Kumrat, 26 October 2021 (TDI): The Delegation of ambassadors of Peace and Love, members of Line Club visited Kumrat, Chitral on a four-day visit.

During the visit, the delegation also visited Kailash Valley where gifts were distributed among Kailash women from Pakistan-Australia Strategic Forum to facilitate them regarding upcoming religious festival Chattar Mass (Choimus) in December.

The Kailash Community

The Kalasha people inhabit in Chitral’s three valleys: Bumboret, Birir, and Rumbur. The community is estimated to have a population of approximately 3,000 people, making it Pakistan’s smallest minority group.

Chitral valley, Pakistan

Origin of the Kalasha

The Alexandrian hypothesis

The Kalash people are described as animists and nature worshippers. According to Global Human Rights Defence report titled “Tribe of Kalash: The Last Kafir”, the Kalasha are the last of the inhabitants of ‘Kafiristan,’ which originally covered the entirety of northwest Pakistan and eastern Afghanistan before being partitioned by the Durand line.

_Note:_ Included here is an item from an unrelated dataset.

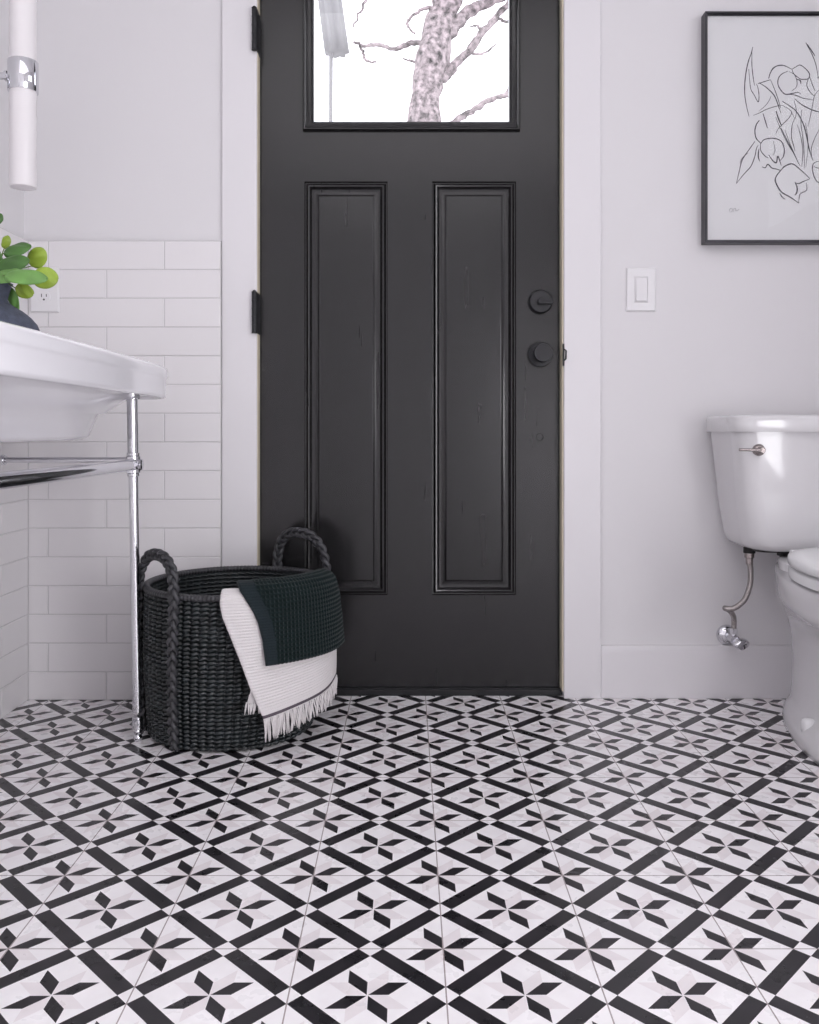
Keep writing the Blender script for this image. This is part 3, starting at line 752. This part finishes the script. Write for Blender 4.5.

While some have long thought they are related to the Greeks who arrived in South Asia with Alexander the Great, there is little actual evidence to back that claim. However, the Kalasha have come to believe that they are descendants of one General Shalakshah of Alexander’s army.

The Kalasha maintain their own religious beliefs, as well as their own identity, culture, and language. Because of the Kalasha people’s light skin and blue eyes, it was widely assumed that they were of Greek descent, notably the descendants of Alexander the Great’s warriors who accompanied him on his mission to India. In Pakistan, the theory that the Kalasha people were originally Greek has been officially supported.

The Kalasha people settled in the Chitral region during the era of Cyrus the Great, another conqueror whose campaigns paralleled Alexander the Great’s. The Kalasha people had been living in the Chitral region for almost four thousand years, the claim that they are Alexander’s descendants is unfounded because they were already existing in the area long before Alexander the Great arrived.

The Aryan hypothesis

According to modern studies, the Kalasha are described as “Indian Aryans”. The provincial Archeological Department recently uncovered a 5,000-year-old graveyard in Chitral’s Shindor district with the help of foreign archaeology specialists”. According to the experts that studied the graves, the people who live in the area are Indian Aryans. The government, on the other hand, do not force the Kalasha people to admit that they are not Alexander the Great’s descendants. The Kalasha people take pride in their association with the great conqueror.

Community of festivals

The ancient tribe has long kept its cultural mores and rituals from the ‘outside,’ living in harmony with nature in three valleys of the Hindu Kush mountains. They worship a pantheon of gods and goddesses and celebrate flamboyant festivals based on the seasons and farming year.

In Kalash valley, there are three festive seasons each year: Choimus, Joshi, and Uchaw.

The most important event is Choimus, which takes place in December to commemorate the end of the year. To welcome their god, Balaumain, who is said to visit them during the celebration, the Kalasha sing and dance around a fire and sacrifice goats.

The men and women of Kailash community enjoying the Choimus eve.

The Joshi celebration ushers in the arrival of spring. Every year in May, for a week, it takes place. Everyone is expected to wear new clothes, and women are expected to be richly bejewelled. They sing and dance on the mountain. They also put up decorations in their homes.

Before the harvest season, the valley celebrates the Uchaw or Uchal celebration. And, like the others, this holiday is marked by dancing and singing as a thank you to Mother Nature for providing them with barley and wheat.